GIVEN REQUEST -
Take the material below and write it all out again exactly.

RECORDED DATA -

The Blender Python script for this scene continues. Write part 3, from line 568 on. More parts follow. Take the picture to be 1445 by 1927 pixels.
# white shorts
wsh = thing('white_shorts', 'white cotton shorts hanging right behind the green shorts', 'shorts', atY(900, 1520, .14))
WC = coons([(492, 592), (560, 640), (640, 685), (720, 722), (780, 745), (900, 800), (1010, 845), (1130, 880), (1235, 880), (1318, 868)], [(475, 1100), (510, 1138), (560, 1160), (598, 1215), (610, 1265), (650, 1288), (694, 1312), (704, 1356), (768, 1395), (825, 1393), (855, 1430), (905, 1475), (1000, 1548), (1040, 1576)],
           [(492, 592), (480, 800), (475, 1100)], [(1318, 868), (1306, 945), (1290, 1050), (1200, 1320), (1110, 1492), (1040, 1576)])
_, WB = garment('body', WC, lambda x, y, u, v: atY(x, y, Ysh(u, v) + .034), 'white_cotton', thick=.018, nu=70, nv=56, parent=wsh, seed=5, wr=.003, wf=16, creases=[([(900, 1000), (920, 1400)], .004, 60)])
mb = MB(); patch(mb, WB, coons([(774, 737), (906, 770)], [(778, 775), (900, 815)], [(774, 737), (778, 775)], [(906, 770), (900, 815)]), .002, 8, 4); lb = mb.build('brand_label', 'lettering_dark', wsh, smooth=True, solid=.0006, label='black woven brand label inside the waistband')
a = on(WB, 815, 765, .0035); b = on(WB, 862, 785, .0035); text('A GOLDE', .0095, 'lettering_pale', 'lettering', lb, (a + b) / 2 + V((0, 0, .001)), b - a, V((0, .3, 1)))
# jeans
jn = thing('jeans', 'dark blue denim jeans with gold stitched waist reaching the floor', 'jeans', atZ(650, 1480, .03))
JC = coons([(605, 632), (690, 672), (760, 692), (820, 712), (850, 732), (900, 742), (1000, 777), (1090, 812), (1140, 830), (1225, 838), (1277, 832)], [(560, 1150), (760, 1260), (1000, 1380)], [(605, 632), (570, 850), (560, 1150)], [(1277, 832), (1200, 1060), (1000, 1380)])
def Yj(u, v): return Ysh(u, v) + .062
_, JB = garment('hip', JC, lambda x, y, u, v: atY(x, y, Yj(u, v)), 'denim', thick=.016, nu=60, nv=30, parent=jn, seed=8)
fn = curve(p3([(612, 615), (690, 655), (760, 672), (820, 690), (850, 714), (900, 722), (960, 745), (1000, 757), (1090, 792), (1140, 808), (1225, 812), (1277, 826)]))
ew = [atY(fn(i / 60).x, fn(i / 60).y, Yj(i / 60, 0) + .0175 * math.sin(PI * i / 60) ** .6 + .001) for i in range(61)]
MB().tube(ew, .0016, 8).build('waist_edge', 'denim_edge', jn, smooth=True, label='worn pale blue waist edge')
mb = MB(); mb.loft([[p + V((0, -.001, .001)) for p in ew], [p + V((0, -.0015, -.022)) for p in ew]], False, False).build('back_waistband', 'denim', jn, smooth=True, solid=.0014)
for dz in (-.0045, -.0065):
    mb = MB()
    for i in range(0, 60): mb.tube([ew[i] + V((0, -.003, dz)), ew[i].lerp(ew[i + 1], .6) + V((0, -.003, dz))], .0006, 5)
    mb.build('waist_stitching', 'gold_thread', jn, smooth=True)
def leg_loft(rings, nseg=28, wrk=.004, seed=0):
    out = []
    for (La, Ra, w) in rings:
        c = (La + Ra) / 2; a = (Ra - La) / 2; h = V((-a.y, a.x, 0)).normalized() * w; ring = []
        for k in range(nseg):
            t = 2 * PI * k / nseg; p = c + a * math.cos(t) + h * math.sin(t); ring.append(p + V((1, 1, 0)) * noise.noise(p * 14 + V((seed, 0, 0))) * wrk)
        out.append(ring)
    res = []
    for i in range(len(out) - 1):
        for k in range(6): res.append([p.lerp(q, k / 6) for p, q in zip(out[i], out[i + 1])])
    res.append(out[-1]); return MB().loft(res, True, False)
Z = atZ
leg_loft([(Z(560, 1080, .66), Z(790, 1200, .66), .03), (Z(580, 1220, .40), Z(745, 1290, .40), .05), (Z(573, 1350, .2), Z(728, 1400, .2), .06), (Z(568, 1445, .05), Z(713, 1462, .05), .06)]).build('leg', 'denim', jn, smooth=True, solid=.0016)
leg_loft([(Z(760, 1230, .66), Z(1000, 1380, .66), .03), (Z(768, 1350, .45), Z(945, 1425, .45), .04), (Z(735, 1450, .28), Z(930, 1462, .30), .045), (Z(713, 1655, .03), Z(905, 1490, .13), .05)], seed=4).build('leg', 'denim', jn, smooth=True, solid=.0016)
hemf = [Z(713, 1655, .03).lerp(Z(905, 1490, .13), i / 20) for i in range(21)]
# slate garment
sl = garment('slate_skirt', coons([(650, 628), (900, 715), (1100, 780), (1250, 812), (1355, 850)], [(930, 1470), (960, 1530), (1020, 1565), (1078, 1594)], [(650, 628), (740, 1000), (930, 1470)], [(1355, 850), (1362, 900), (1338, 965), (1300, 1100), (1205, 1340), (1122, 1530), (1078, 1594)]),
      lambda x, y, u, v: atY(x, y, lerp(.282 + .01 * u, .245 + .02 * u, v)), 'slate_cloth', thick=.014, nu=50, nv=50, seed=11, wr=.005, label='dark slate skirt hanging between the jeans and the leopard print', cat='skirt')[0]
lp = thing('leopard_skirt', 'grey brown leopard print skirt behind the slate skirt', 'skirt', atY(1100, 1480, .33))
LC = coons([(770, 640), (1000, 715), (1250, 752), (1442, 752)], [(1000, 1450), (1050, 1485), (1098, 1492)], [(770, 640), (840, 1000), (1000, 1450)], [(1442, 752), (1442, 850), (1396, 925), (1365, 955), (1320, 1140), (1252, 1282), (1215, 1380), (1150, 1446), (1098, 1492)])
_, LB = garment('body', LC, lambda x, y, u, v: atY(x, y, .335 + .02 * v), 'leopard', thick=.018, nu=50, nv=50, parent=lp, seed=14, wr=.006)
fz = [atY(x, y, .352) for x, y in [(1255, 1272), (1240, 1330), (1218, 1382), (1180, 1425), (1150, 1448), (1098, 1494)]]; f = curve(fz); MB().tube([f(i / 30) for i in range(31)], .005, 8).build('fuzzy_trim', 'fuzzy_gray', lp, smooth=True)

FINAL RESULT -
The Blender Python script for this scene continues. Write part 3, from line 568 on. More parts follow. Take the picture to be 1445 by 1927 pixels.
# white shorts
wsh = thing('white_shorts', 'white cotton shorts hanging right behind the green shorts', 'shorts', atY(900, 1520, .14))
WC = coons([(492, 592), (560, 640), (640, 685), (720, 722), (780, 745), (900, 800), (1010, 845), (1130, 880), (1235, 880), (1318, 868)], [(475, 1100), (510, 1138), (560, 1160), (598, 1215), (610, 1265), (650, 1288), (694, 1312), (704, 1356), (768, 1395), (825, 1393), (855, 1430), (905, 1475), (1000, 1548), (1040, 1576)],
           [(492, 592), (480, 800), (475, 1100)], [(1318, 868), (1306, 945), (1290, 1050), (1200, 1320), (1110, 1492), (1040, 1576)])
_, WB = garment('body', WC, lambda x, y, u, v: atY(x, y, Ysh(u, v) + .034), 'white_cotton', thick=.018, nu=70, nv=56, parent=wsh, seed=5, wr=.003, wf=16, creases=[([(900, 1000), (920, 1400)], .004, 60)])
mb = MB(); patch(mb, WB, coons([(774, 737), (906, 770)], [(778, 775), (900, 815)], [(774, 737), (778, 775)], [(906, 770), (900, 815)]), .002, 8, 4); lb = mb.build('brand_label', 'lettering_dark', wsh, smooth=True, solid=.0006, label='black woven brand label inside the waistband')
a = on(WB, 815, 765, .0035); b = on(WB, 862, 785, .0035); text('A GOLDE', .0095, 'lettering_pale', 'lettering', lb, (a + b) / 2 + V((0, 0, .001)), b - a, V((0, .3, 1)))
# jeans
jn = thing('jeans', 'dark blue denim jeans with gold stitched waist reaching the floor', 'jeans', atZ(650, 1480, .03))
JC = coons([(605, 632), (690, 672), (760, 692), (820, 712), (850, 732), (900, 742), (1000, 777), (1090, 812), (1140, 830), (1225, 838), (1277, 832)], [(560, 1150), (760, 1260), (1000, 1380)], [(605, 632), (570, 850), (560, 1150)], [(1277, 832), (1200, 1060), (1000, 1380)])
def Yj(u, v): return Ysh(u, v) + .062
_, JB = garment('hip', JC, lambda x, y, u, v: atY(x, y, Yj(u, v)), 'denim', thick=.016, nu=60, nv=30, parent=jn, seed=8)
fn = curve(p3([(612, 615), (690, 655), (760, 672), (820, 690), (850, 714), (900, 722), (960, 745), (1000, 757), (1090, 792), (1140, 808), (1225, 812), (1277, 826)]))
ew = [atY(fn(i / 60).x, fn(i / 60).y, Yj(i / 60, 0) + .0175 * math.sin(PI * i / 60) ** .6 + .001) for i in range(61)]
MB().tube(ew, .0016, 8).build('waist_edge', 'denim_edge', jn, smooth=True, label='worn pale blue waist edge')
mb = MB(); mb.loft([[p + V((0, -.001, .001)) for p in ew], [p + V((0, -.0015, -.022)) for p in ew]], False, False).build('back_waistband', 'denim', jn, smooth=True, solid=.0014)
for dz in (-.0045, -.0065):
    mb = MB()
    for i in range(0, 60): mb.tube([ew[i] + V((0, -.003, dz)), ew[i].lerp(ew[i + 1], .6) + V((0, -.003, dz))], .0006, 5)
    mb.build('waist_stitching', 'gold_thread', jn, smooth=True)
def leg_loft(rings, nseg=28, wrk=.004, seed=0):
    out = []
    for (La, Ra, w) in rings:
        c = (La + Ra) / 2; a = (Ra - La) / 2; h = V((-a.y, a.x, 0)).normalized() * w; ring = []
        for k in range(nseg):
            t = 2 * PI * k / nseg; p = c + a * math.cos(t) + h * math.sin(t); ring.append(p + V((1, 1, 0)) * noise.noise(p * 14 + V((seed, 0, 0))) * wrk)
        out.append(ring)
    res = []
    for i in range(len(out) - 1):
        for k in range(6): res.append([p.lerp(q, k / 6) for p, q in zip(out[i], out[i + 1])])
    res.append(out[-1]); return MB().loft(res, True, False)
Z = atZ
leg_loft([(Z(560, 1080, .66), Z(790, 1200, .66), .03), (Z(580, 1220, .40), Z(745, 1290, .40), .05), (Z(573, 1350, .2), Z(728, 1400, .2), .06), (Z(568, 1445, .05), Z(713, 1462, .05), .06)]).build('leg', 'denim', jn, smooth=True, solid=.0016)
leg_loft([(Z(760, 1230, .66), Z(1000, 1380, .66), .03), (Z(768, 1350, .45), Z(945, 1425, .45), .04), (Z(735, 1450, .28), Z(930, 1462, .30), .045), (Z(713, 1655, .03), Z(905, 1490, .13), .05)], seed=4).build('leg', 'denim', jn, smooth=True, solid=.0016)
hemf = [Z(713, 1655, .03).lerp(Z(905, 1490, .13), i / 20) for i in range(21)]
# slate garment
sl = garment('slate_skirt', coons([(650, 628), (900, 715), (1100, 780), (1250, 812), (1355, 850)], [(930, 1470), (960, 1530), (1020, 1565), (1078, 1594)], [(650, 628), (740, 1000), (930, 1470)], [(1355, 850), (1362, 900), (1338, 965), (1300, 1100), (1205, 1340), (1122, 1530), (1078, 1594)]),
      lambda x, y, u, v: atY(x, y, lerp(.282 + .01 * u, .245 + .02 * u, v)), 'slate_cloth', thick=.014, nu=50, nv=50, seed=11, wr=.005, label='dark slate skirt hanging between the jeans and the leopard print', cat='skirt')[0]
lp = thing('leopard_skirt', 'grey brown leopard print skirt behind the slate skirt', 'skirt', atY(1100, 1480, .33))
LC = coons([(770, 640), (1000, 715), (1250, 752), (1442, 752)], [(1000, 1450), (1050, 1485), (1098, 1492)], [(770, 640), (840, 1000), (1000, 1450)], [(1442, 752), (1442, 850), (1396, 925), (1365, 955), (1320, 1140), (1252, 1282), (1215, 1380), (1150, 1446), (1098, 1492)])
_, LB = garment('body', LC, lambda x, y, u, v: atY(x, y, .335 + .02 * v), 'leopard', thick=.018, nu=50, nv=50, parent=lp, seed=14, wr=.006)
fz = [atY(x, y, .352) for x, y in [(1255, 1272), (1240, 1330), (1218, 1382), (1180, 1425), (1150, 1448), (1098, 1494)]]; f = curve(fz); MB().tube([f(i / 30) for i in range(31)], .005, 8).build('fuzzy_trim', 'fuzzy_gray', lp, smooth=True)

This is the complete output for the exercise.